En el mundo de las finanzas hay un antes y un después del 15 de septiembre de 2008. Ese es el día en el que Lehman Brothers hizo pública su quiebra. Aunque la crisis financiera global que se desató inmediatamente después no fue la consecuencia directa de ese traspiés, ha resultado ser un punto de no retorno en la forma de actuar de los principales agentes económicos mundiales -gobiernos, bancos centrales, instituciones internacionales, los principales bancos, las grandes compañías, las agencias de calificación, etc.
El optimismo generalizado que caracterizó al sistema financiero económico mundial, y que se apoyaba en un crecimiento sostenido desde principios de siglo, creó un estado de ánimo y de opinión que invitaba a pensar que el sistema podría seguir así indefinidamente. Consecuentemente, no se tomaron medidas de control pues eran percibidas como obstáculos al crecimiento. Ese error se pagó con una recesión de la que se comenzó a salir a partir de 2016. Además, en España, causas internas (la burbuja inmobiliaria e hipotecaria) se conjuraron con las turbulencias mundiales para originar una restricción de los créditos de la que apenas empezamos a recuperarnos en 2018.

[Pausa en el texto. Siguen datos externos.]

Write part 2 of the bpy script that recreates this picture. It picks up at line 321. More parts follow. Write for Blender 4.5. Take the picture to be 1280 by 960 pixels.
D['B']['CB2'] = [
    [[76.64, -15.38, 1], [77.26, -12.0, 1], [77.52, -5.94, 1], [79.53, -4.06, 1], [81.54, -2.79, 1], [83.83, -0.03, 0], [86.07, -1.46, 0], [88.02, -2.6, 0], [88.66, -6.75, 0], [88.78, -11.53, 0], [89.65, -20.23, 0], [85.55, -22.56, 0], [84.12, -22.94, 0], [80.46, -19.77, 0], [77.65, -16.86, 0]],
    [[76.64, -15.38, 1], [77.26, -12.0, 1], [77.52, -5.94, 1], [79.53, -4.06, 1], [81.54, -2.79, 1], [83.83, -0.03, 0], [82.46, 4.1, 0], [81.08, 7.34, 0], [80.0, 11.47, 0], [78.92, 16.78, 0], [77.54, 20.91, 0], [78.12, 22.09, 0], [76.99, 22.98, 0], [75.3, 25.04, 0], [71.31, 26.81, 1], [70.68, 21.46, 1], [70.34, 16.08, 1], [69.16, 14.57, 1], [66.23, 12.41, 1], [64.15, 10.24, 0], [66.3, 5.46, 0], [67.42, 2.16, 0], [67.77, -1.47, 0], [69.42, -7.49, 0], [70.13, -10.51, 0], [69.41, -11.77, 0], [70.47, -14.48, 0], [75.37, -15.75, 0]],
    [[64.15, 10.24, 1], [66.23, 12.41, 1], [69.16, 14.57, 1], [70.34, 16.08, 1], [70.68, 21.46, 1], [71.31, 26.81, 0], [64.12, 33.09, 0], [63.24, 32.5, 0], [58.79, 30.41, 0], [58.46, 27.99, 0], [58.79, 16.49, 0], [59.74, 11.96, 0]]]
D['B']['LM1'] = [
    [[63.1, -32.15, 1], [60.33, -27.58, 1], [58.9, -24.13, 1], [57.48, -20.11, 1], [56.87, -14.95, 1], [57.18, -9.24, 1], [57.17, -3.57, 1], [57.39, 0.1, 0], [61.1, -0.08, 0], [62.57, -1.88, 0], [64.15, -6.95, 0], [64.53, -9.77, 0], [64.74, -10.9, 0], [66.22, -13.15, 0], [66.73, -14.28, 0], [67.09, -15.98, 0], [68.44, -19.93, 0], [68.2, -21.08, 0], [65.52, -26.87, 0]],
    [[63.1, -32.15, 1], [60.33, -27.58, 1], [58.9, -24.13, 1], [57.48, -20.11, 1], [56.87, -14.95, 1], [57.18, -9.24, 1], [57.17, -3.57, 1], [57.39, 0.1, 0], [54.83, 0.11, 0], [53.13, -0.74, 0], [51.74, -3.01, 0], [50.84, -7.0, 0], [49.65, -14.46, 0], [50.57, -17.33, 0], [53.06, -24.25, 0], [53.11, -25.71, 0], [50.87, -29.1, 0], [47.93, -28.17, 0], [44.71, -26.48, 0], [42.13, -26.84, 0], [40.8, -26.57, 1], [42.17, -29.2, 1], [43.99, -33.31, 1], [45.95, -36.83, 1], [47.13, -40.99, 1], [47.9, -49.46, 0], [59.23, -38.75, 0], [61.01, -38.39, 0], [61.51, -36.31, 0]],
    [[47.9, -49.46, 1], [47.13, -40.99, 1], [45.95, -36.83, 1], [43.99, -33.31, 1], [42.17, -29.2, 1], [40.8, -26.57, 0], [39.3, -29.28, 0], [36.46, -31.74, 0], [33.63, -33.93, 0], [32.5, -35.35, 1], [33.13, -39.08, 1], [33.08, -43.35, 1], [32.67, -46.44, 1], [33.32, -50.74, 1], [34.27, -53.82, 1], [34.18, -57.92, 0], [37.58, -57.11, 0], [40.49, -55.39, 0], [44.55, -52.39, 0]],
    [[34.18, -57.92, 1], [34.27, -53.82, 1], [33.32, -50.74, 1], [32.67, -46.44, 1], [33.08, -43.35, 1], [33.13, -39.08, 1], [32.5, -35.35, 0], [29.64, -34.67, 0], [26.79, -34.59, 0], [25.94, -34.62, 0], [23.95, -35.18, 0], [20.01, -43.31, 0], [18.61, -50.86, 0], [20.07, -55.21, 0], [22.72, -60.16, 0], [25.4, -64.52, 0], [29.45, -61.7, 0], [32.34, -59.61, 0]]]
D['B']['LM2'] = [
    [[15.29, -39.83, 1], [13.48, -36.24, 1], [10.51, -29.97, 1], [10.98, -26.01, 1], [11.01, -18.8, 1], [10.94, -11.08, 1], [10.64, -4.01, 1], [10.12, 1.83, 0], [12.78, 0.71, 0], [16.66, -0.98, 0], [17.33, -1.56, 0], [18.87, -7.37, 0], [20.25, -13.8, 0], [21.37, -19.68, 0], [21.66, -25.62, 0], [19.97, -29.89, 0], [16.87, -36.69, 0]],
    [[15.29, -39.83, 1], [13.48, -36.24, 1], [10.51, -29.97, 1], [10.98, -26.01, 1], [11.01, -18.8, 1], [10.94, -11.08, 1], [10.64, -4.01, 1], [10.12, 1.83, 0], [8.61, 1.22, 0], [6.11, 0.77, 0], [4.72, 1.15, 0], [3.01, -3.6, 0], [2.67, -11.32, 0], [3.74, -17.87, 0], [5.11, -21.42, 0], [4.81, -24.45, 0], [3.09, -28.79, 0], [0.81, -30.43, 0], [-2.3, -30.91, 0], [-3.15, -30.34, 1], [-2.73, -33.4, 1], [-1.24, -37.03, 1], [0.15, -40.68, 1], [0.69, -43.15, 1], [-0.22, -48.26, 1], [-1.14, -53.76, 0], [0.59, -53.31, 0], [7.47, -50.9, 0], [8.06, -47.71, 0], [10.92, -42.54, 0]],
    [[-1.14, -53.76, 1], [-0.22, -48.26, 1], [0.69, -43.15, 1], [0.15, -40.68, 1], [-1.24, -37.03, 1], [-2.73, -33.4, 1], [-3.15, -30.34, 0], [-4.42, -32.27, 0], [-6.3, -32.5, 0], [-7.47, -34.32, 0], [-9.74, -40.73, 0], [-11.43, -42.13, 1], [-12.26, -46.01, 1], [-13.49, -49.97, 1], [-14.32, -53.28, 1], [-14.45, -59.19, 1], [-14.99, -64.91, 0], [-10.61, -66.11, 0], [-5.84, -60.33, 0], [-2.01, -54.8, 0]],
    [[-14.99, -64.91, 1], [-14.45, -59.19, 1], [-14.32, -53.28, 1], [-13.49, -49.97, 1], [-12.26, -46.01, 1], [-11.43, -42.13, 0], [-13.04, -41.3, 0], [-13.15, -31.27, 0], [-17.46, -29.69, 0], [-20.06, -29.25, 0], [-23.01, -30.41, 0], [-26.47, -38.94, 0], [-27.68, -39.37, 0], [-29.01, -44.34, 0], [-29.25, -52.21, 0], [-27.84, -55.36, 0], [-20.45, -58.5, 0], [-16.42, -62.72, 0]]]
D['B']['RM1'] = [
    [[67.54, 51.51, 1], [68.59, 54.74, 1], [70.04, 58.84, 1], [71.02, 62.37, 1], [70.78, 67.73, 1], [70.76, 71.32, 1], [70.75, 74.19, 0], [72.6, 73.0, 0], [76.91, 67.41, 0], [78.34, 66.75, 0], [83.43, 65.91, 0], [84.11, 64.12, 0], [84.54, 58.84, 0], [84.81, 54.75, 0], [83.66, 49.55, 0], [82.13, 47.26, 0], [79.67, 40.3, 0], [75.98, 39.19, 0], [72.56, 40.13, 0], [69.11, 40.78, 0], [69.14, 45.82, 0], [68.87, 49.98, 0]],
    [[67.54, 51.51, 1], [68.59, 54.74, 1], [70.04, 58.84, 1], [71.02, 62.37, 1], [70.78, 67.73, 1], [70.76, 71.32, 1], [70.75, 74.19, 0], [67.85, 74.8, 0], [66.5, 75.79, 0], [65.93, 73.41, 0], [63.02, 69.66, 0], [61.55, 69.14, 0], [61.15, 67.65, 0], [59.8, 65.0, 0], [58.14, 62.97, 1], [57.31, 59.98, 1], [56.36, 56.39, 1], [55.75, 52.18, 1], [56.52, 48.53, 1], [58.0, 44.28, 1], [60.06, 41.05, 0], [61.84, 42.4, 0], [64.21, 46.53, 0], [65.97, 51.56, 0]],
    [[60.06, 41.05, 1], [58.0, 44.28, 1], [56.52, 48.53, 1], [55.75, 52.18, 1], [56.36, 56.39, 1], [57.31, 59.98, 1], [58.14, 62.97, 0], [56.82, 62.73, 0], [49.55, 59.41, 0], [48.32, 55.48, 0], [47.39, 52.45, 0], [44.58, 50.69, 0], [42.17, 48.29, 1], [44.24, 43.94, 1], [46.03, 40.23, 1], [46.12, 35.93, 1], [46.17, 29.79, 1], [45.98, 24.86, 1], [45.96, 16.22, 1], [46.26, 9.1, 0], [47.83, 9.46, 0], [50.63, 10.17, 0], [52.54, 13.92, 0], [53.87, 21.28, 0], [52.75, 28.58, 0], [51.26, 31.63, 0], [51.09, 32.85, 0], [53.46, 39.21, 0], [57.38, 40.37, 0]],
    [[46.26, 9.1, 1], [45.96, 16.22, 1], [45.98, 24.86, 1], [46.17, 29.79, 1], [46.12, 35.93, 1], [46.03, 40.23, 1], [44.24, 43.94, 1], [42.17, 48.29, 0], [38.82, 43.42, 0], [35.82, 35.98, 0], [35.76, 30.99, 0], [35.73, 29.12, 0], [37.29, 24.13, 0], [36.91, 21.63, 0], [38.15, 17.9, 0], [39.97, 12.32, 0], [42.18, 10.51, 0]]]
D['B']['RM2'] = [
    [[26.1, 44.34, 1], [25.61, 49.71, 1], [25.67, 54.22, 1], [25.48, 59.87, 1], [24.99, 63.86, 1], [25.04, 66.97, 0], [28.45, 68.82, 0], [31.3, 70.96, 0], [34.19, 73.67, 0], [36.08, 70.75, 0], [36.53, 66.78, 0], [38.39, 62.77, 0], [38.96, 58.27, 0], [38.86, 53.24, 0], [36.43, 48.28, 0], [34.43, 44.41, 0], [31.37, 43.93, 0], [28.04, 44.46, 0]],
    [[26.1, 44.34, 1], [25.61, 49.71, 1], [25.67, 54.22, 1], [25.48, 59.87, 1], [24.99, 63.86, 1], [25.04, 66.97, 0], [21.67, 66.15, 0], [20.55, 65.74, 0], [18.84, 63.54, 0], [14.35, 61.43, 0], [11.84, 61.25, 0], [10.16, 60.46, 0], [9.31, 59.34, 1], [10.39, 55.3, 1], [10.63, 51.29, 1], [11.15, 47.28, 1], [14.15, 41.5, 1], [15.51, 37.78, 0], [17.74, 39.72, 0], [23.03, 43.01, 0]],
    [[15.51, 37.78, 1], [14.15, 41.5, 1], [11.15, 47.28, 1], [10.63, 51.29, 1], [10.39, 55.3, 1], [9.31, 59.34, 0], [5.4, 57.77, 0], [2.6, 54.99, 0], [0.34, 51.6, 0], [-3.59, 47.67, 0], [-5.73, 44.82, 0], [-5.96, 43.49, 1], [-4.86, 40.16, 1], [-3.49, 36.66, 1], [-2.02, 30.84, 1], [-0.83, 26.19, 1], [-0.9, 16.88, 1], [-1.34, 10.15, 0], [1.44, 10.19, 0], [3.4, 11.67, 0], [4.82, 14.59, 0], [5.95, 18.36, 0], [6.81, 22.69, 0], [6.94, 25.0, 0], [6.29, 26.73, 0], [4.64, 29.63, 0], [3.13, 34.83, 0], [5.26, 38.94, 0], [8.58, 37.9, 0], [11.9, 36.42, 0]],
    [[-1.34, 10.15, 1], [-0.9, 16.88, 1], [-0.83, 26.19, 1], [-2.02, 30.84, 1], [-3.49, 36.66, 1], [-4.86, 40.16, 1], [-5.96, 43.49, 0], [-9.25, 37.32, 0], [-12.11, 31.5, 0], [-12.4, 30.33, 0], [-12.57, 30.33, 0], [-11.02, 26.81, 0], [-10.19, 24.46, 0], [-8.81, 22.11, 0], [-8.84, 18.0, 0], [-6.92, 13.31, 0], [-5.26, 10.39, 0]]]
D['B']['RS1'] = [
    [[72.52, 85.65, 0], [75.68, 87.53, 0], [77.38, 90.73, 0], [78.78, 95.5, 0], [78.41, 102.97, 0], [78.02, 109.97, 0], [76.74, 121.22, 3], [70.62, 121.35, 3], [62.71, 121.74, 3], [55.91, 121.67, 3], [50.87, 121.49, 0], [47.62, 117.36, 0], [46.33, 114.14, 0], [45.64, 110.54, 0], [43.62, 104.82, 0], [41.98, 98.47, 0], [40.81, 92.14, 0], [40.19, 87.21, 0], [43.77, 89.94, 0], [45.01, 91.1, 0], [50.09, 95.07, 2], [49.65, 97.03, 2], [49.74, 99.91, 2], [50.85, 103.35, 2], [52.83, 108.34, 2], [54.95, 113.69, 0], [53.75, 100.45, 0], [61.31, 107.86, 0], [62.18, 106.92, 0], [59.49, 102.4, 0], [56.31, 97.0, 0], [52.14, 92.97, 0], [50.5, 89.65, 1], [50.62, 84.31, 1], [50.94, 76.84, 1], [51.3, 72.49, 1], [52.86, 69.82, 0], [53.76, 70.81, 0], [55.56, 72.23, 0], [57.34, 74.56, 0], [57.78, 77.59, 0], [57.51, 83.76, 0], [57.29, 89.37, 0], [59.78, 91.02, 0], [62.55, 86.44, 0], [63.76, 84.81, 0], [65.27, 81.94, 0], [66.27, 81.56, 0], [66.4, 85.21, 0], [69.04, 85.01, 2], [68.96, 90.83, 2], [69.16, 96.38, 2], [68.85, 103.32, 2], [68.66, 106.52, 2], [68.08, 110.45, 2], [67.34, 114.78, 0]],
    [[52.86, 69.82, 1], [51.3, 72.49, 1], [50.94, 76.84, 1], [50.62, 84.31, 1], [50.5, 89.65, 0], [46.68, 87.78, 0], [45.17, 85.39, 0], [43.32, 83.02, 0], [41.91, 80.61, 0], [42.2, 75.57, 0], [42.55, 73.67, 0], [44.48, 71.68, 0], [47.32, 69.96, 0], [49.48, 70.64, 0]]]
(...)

A la recuperación han contribuido nuevos actores y nuevas formas de entender el negocio financiero. Es ya un lugar común que las crisis son a la vez una oportunidad para realizar cambios. Nuevos operadores como las empresas de crédito online han hecho aparición con fuerza ocupando un espectro del mercado que demandaba un tipo de servicios que las entidades pre-Lehman Brothers, no podían o no querían satisfacer. Ahora se manifiestan novedades como el fintech -la entrada de las empresas tecnológicas en el negocio crediticio-, el blockchain -el principio de la descentralización de las finanzas- y el MVP de todos estos nuevos fenómenos, que en el fondo es la garantía del surgimiento y de la sostenibilidad de todo este nuevo universo económico: el big data.
Sin embargo, los reguladores políticos no han querido dejar exclusivamente en manos del mercado la misión de control del sistema financiero. Por ello países como España han legislado a finales de 2018 para fijar un marco y unas reglas de juego a las entidades financieras, sobre todo a los bancos tradicionales, en aspectos tan importantes y esenciales para su funcionamiento como el nivel de la deuda y el de las operaciones de riesgo. Con ese objetivo en mente se aprobó el pasado diciembre un real decreto que da lo que se ha dado en llamar “herramientas macroprudenciales” al Banco de España, a la Comisión Nacional del Mercado de Valores (CNMV) y a la Dirección General de Seguros y Fondos de Pensiones para controlar la acción de los operadores financieros.
Asimismo, la ley no solo permite controlar a los bancos y las entidades financieras, sino que da potestad a los organismos reguladores para fijar las condiciones que los solicitantes de préstamos deberán cumplir para poder hacer efectivos contratos crediticios. Habrá un tope de endeudamiento -las cuotas mensuales de los préstamos- que se medirá como un porcentaje de la renta disponible, o de los avales, que acredite el prestatario. Dicho concepto se conoce en la terminología financiera por la expresión inglesa ratio loan to value. Para explicarlo con un ejemplo, se podría obligar a alguien que gane 1000 euros al mes, a que no pudiera contraer préstamos que le obligaran a pagar más de, digamos, 333 euros mensuales -el ratio loan value sería aquí del 33.3 %.
Con este panorama, todos los actores sufrirán restricciones en sus capacidades de financiación lo que en principio no es una buena noticia. No obstante, como decíamos más arriba cuando hablábamos de las crisis, los nuevos marcos reguladores son una limitación y una oportunidad para que tanto las compañías que otorgan préstamos y créditos como sus clientes establezcan nuevas relaciones y operen en un nuevo marco de responsabilidad y confianza mutua. Todo ello necesariamente tiene que redundar, y así lo esperamos, en beneficio del sistema financiero en su conjunto.